I am convinced that Airtable is the only thing I will ever need for all the complex organization I do for basically everything in my life, but there is one thing that would help immensely: the ability to group fields, like in the sense that a particular field would be subdivided into two different fields that always occur together.
Here is an example for something frivolous for the sake of being easy to understand:
Airtable can be an effective wiki, so I’ve been using it to keep track of some stuff in a video game. In the video game, there are certain Actions that can result in items, which can vary, and those items come in varying quantities. Say there’s an Action that sometimes gives me 3 Knives, but other times it gives me 8 Flowers.

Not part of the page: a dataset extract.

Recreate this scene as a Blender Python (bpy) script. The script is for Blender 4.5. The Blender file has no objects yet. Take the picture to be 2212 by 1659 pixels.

There’s not really any way for me to record that right now.
For one thing, you can’t have multiple values for a Number field. (I’ve already bumped the request to have multiple values for any field, not just linked records and multiple selects and attachments.) And I really do want it to be a number field, because I’d like to do calculations with it.
But let’s say I give up on the calculations capability and just enter numbers in a Multiple Select field called Item Quantity. And then I have another field where I link to the Item. So I enter the Action I described at the beginning – let’s say it’s “Give the old man a penny.” Sometimes when I give him a penny, he gives me 3 Knives, so I enter “3” in the Item Quantity, and link to the Item record Knives. But sometimes the old man gives me 8 Flowers instead, because he’s supposed to be batty and fickle and it’s luck-based or whatever; this is all made up, but tons of games have changing luck-based or other-based outcomes. Okay, so I enter “8” in the Item Quantity as another multiple select option, and also link to the Item record Flowers. Then I keep playing.
I hit a point in the game where I need to stockpile Flowers, so I go look up all the Actions that result in Flowers. After all, this is exactly why I bothered to keep a personal wiki. I find “Give the old man a penny.” Except… hmm… does he have a chance to give 3 Flowers, or 8 Flowers? It makes a difference because if it’s 3 Flowers, it’s not worth spending an Action point in the game; there are other actions in my Airtable that show I can get more than 3 Flowers per Action point, and 8 Flowers would be the best return on an Action point I could get. But I don’t remember which is which; I made the Airtable so I wouldn’t have to memorize stuff like that. I then have to waste time and points going around the game trying these things and then simply memorizing which are my best options, which defeats the point of recording the data in the first place.
Basically, if a field could have two or more components to it, I would not have this problem. I could have a field called Outcome with the subcomponents Item Quantity (which would be a number field) and Item (which would be a linked record, or a short text for some people’s uses, etc).
The only way to do this now is to have a separate table for each action, with separate records for each outcome, so they don’t share fields for Item Quantity and Item record links and it’s very clear what you get in what quantities. But there are thousands of actions in the game, and most only have two or three possible outcomes. Making that many tables is simply not feasible because it would become excessively difficult to find a table whenever I need to edit it, and I’m not even going to be editing the vast majority of the tables I’ve made in that case. All the tables would also have long names that would get truncated. I’d also have to keep a template table around to duplicate with all the necessary fields configured, and then constantly duplicate it, which is just annoying.
There are more complex ways I’d like to use this for less frivolous projects as well, this just took the least specialized knowledge to explain. I am working on a big biochem project where this functionality would be so helpful. I once tried to do this in Drupal, where people had programmed a handful of ways to do field groups, but Airtable is less buggy and much easier to use than Drupal and I can enter things lightning fast from my phone. I point this out because it shows there is demand for field groups for similar uses on another platform, plus I know Airtable can be used as a CMS and I really think it has the potential to blow Drupal out of the water for some kinds of uses, but the lack of field groups makes some uses infeasible or impossible.